▶ **What to do**
Reproduce all of the data exactly.
------------------------------------------------------------------------
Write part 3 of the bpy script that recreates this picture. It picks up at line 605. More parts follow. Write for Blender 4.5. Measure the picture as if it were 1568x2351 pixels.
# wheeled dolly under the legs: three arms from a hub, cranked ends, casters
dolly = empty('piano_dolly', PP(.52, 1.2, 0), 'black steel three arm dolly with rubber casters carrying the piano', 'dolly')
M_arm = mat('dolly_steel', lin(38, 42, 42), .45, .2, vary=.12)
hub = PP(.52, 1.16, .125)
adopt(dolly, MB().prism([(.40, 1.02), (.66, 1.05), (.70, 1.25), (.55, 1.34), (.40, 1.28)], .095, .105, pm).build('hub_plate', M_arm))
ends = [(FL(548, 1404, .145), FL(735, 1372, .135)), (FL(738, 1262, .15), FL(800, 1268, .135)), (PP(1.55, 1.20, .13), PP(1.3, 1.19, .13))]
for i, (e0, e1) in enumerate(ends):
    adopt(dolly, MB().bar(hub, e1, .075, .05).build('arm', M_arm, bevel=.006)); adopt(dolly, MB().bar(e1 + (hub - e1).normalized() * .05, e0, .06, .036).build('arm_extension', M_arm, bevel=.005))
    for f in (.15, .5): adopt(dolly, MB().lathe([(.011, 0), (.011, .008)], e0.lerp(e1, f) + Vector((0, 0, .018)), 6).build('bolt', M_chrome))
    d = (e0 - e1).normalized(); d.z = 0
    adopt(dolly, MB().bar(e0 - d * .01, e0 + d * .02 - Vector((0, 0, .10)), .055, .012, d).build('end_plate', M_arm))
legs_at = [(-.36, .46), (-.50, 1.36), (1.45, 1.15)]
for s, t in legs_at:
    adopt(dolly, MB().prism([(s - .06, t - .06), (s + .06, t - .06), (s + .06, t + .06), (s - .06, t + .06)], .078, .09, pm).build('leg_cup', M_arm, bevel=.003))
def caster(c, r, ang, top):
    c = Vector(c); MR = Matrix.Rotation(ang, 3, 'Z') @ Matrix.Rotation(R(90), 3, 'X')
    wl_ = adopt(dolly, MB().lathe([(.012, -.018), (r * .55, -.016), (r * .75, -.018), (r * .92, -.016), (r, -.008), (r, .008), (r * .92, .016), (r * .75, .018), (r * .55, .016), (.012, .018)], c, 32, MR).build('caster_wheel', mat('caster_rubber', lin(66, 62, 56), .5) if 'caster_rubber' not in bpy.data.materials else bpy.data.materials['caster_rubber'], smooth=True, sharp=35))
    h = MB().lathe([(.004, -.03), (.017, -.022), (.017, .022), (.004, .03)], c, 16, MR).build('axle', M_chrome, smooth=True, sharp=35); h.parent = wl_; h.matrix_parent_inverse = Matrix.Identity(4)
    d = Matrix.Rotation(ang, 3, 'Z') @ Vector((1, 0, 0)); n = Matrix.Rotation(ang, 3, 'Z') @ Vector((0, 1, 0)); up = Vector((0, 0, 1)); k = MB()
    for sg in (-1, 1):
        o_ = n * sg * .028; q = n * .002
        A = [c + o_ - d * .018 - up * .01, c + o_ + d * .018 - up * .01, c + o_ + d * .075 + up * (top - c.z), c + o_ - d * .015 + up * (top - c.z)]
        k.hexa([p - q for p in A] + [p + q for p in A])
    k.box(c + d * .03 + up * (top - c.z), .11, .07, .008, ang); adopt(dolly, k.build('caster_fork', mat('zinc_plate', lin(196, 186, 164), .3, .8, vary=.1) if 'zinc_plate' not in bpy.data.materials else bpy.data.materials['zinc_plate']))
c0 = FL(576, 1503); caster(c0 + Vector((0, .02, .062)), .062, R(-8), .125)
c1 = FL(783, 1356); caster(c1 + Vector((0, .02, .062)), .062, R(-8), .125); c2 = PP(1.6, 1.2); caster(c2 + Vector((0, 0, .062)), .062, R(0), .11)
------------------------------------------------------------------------
▶ **Written reply**
Write part 3 of the bpy script that recreates this picture. It picks up at line 605. More parts follow. Write for Blender 4.5. Measure the picture as if it were 1568x2351 pixels.
# wheeled dolly under the legs: three arms from a hub, cranked ends, casters
dolly = empty('piano_dolly', PP(.52, 1.2, 0), 'black steel three arm dolly with rubber casters carrying the piano', 'dolly')
M_arm = mat('dolly_steel', lin(38, 42, 42), .45, .2, vary=.12)
hub = PP(.52, 1.16, .125)
adopt(dolly, MB().prism([(.40, 1.02), (.66, 1.05), (.70, 1.25), (.55, 1.34), (.40, 1.28)], .095, .105, pm).build('hub_plate', M_arm))
ends = [(FL(548, 1404, .145), FL(735, 1372, .135)), (FL(738, 1262, .15), FL(800, 1268, .135)), (PP(1.55, 1.20, .13), PP(1.3, 1.19, .13))]
for i, (e0, e1) in enumerate(ends):
    adopt(dolly, MB().bar(hub, e1, .075, .05).build('arm', M_arm, bevel=.006)); adopt(dolly, MB().bar(e1 + (hub - e1).normalized() * .05, e0, .06, .036).build('arm_extension', M_arm, bevel=.005))
    for f in (.15, .5): adopt(dolly, MB().lathe([(.011, 0), (.011, .008)], e0.lerp(e1, f) + Vector((0, 0, .018)), 6).build('bolt', M_chrome))
    d = (e0 - e1).normalized(); d.z = 0
    adopt(dolly, MB().bar(e0 - d * .01, e0 + d * .02 - Vector((0, 0, .10)), .055, .012, d).build('end_plate', M_arm))
legs_at = [(-.36, .46), (-.50, 1.36), (1.45, 1.15)]
for s, t in legs_at:
    adopt(dolly, MB().prism([(s - .06, t - .06), (s + .06, t - .06), (s + .06, t + .06), (s - .06, t + .06)], .078, .09, pm).build('leg_cup', M_arm, bevel=.003))
def caster(c, r, ang, top):
    c = Vector(c); MR = Matrix.Rotation(ang, 3, 'Z') @ Matrix.Rotation(R(90), 3, 'X')
    wl_ = adopt(dolly, MB().lathe([(.012, -.018), (r * .55, -.016), (r * .75, -.018), (r * .92, -.016), (r, -.008), (r, .008), (r * .92, .016), (r * .75, .018), (r * .55, .016), (.012, .018)], c, 32, MR).build('caster_wheel', mat('caster_rubber', lin(66, 62, 56), .5) if 'caster_rubber' not in bpy.data.materials else bpy.data.materials['caster_rubber'], smooth=True, sharp=35))
    h = MB().lathe([(.004, -.03), (.017, -.022), (.017, .022), (.004, .03)], c, 16, MR).build('axle', M_chrome, smooth=True, sharp=35); h.parent = wl_; h.matrix_parent_inverse = Matrix.Identity(4)
    d = Matrix.Rotation(ang, 3, 'Z') @ Vector((1, 0, 0)); n = Matrix.Rotation(ang, 3, 'Z') @ Vector((0, 1, 0)); up = Vector((0, 0, 1)); k = MB()
    for sg in (-1, 1):
        o_ = n * sg * .028; q = n * .002
        A = [c + o_ - d * .018 - up * .01, c + o_ + d * .018 - up * .01, c + o_ + d * .075 + up * (top - c.z), c + o_ - d * .015 + up * (top - c.z)]
        k.hexa([p - q for p in A] + [p + q for p in A])
    k.box(c + d * .03 + up * (top - c.z), .11, .07, .008, ang); adopt(dolly, k.build('caster_fork', mat('zinc_plate', lin(196, 186, 164), .3, .8, vary=.1) if 'zinc_plate' not in bpy.data.materials else bpy.data.materials['zinc_plate']))
c0 = FL(576, 1503); caster(c0 + Vector((0, .02, .062)), .062, R(-8), .125)
c1 = FL(783, 1356); caster(c1 + Vector((0, .02, .062)), .062, R(-8), .125); c2 = PP(1.6, 1.2); caster(c2 + Vector((0, 0, .062)), .062, R(0), .11)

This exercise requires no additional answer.